* Task objective: Write out all the material exactly. Leave nothing out.

--- begin ---

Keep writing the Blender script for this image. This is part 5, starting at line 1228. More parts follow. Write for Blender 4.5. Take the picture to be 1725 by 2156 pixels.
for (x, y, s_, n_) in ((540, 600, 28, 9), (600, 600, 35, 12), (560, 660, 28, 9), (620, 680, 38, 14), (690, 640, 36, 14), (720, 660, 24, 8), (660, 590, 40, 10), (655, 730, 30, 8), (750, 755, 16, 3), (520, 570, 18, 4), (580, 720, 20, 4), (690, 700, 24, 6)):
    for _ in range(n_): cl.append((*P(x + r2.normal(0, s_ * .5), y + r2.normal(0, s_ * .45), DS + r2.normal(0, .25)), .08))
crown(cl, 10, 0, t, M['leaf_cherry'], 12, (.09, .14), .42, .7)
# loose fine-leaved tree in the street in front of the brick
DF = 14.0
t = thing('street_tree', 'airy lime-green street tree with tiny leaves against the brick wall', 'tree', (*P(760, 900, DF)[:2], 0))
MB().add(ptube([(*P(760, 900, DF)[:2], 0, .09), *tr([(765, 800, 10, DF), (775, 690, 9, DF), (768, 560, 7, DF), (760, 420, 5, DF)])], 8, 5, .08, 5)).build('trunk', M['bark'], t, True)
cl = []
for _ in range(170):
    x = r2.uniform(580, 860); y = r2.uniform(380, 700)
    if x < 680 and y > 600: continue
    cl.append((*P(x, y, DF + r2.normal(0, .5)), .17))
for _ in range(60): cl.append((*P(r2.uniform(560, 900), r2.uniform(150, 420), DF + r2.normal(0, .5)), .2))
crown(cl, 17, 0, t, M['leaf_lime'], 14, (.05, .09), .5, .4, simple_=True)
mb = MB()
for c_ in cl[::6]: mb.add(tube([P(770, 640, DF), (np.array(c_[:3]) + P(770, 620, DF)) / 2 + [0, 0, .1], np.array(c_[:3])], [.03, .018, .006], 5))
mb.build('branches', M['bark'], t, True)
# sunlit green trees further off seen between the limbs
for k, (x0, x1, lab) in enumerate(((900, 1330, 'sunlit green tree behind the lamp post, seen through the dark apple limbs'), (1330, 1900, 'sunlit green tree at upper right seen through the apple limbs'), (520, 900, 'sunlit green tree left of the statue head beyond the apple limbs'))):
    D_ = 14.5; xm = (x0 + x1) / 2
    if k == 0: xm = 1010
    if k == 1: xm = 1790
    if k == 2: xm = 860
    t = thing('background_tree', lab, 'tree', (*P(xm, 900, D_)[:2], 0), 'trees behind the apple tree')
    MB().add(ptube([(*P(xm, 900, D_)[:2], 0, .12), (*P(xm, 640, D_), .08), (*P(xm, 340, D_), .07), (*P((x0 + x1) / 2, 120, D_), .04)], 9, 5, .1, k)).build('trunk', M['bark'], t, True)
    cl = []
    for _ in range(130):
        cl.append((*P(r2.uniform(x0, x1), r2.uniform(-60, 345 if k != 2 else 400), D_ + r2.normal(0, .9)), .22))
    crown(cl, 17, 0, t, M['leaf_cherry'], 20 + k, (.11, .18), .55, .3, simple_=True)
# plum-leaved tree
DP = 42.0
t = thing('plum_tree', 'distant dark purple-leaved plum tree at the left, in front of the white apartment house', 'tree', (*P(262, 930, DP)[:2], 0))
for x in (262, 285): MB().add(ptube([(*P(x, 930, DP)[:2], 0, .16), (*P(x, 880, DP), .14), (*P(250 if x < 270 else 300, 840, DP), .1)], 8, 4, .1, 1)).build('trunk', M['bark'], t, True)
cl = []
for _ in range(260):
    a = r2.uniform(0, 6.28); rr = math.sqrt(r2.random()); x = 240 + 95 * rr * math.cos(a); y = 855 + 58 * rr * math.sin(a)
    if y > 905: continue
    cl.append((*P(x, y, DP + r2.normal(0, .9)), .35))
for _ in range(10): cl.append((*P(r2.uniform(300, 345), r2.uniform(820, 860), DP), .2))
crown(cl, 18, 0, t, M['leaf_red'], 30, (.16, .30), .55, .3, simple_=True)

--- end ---

* Response:
Keep writing the Blender script for this image. This is part 5, starting at line 1228. More parts follow. Write for Blender 4.5. Take the picture to be 1725 by 2156 pixels.
for (x, y, s_, n_) in ((540, 600, 28, 9), (600, 600, 35, 12), (560, 660, 28, 9), (620, 680, 38, 14), (690, 640, 36, 14), (720, 660, 24, 8), (660, 590, 40, 10), (655, 730, 30, 8), (750, 755, 16, 3), (520, 570, 18, 4), (580, 720, 20, 4), (690, 700, 24, 6)):
    for _ in range(n_): cl.append((*P(x + r2.normal(0, s_ * .5), y + r2.normal(0, s_ * .45), DS + r2.normal(0, .25)), .08))
crown(cl, 10, 0, t, M['leaf_cherry'], 12, (.09, .14), .42, .7)
# loose fine-leaved tree in the street in front of the brick
DF = 14.0
t = thing('street_tree', 'airy lime-green street tree with tiny leaves against the brick wall', 'tree', (*P(760, 900, DF)[:2], 0))
MB().add(ptube([(*P(760, 900, DF)[:2], 0, .09), *tr([(765, 800, 10, DF), (775, 690, 9, DF), (768, 560, 7, DF), (760, 420, 5, DF)])], 8, 5, .08, 5)).build('trunk', M['bark'], t, True)
cl = []
for _ in range(170):
    x = r2.uniform(580, 860); y = r2.uniform(380, 700)
    if x < 680 and y > 600: continue
    cl.append((*P(x, y, DF + r2.normal(0, .5)), .17))
for _ in range(60): cl.append((*P(r2.uniform(560, 900), r2.uniform(150, 420), DF + r2.normal(0, .5)), .2))
crown(cl, 17, 0, t, M['leaf_lime'], 14, (.05, .09), .5, .4, simple_=True)
mb = MB()
for c_ in cl[::6]: mb.add(tube([P(770, 640, DF), (np.array(c_[:3]) + P(770, 620, DF)) / 2 + [0, 0, .1], np.array(c_[:3])], [.03, .018, .006], 5))
mb.build('branches', M['bark'], t, True)
# sunlit green trees further off seen between the limbs
for k, (x0, x1, lab) in enumerate(((900, 1330, 'sunlit green tree behind the lamp post, seen through the dark apple limbs'), (1330, 1900, 'sunlit green tree at upper right seen through the apple limbs'), (520, 900, 'sunlit green tree left of the statue head beyond the apple limbs'))):
    D_ = 14.5; xm = (x0 + x1) / 2
    if k == 0: xm = 1010
    if k == 1: xm = 1790
    if k == 2: xm = 860
    t = thing('background_tree', lab, 'tree', (*P(xm, 900, D_)[:2], 0), 'trees behind the apple tree')
    MB().add(ptube([(*P(xm, 900, D_)[:2], 0, .12), (*P(xm, 640, D_), .08), (*P(xm, 340, D_), .07), (*P((x0 + x1) / 2, 120, D_), .04)], 9, 5, .1, k)).build('trunk', M['bark'], t, True)
    cl = []
    for _ in range(130):
        cl.append((*P(r2.uniform(x0, x1), r2.uniform(-60, 345 if k != 2 else 400), D_ + r2.normal(0, .9)), .22))
    crown(cl, 17, 0, t, M['leaf_cherry'], 20 + k, (.11, .18), .55, .3, simple_=True)
# plum-leaved tree
DP = 42.0
t = thing('plum_tree', 'distant dark purple-leaved plum tree at the left, in front of the white apartment house', 'tree', (*P(262, 930, DP)[:2], 0))
for x in (262, 285): MB().add(ptube([(*P(x, 930, DP)[:2], 0, .16), (*P(x, 880, DP), .14), (*P(250 if x < 270 else 300, 840, DP), .1)], 8, 4, .1, 1)).build('trunk', M['bark'], t, True)
cl = []
for _ in range(260):
    a = r2.uniform(0, 6.28); rr = math.sqrt(r2.random()); x = 240 + 95 * rr * math.cos(a); y = 855 + 58 * rr * math.sin(a)
    if y > 905: continue
    cl.append((*P(x, y, DP + r2.normal(0, .9)), .35))
for _ in range(10): cl.append((*P(r2.uniform(300, 345), r2.uniform(820, 860), DP), .2))
crown(cl, 18, 0, t, M['leaf_red'], 30, (.16, .30), .55, .3, simple_=True)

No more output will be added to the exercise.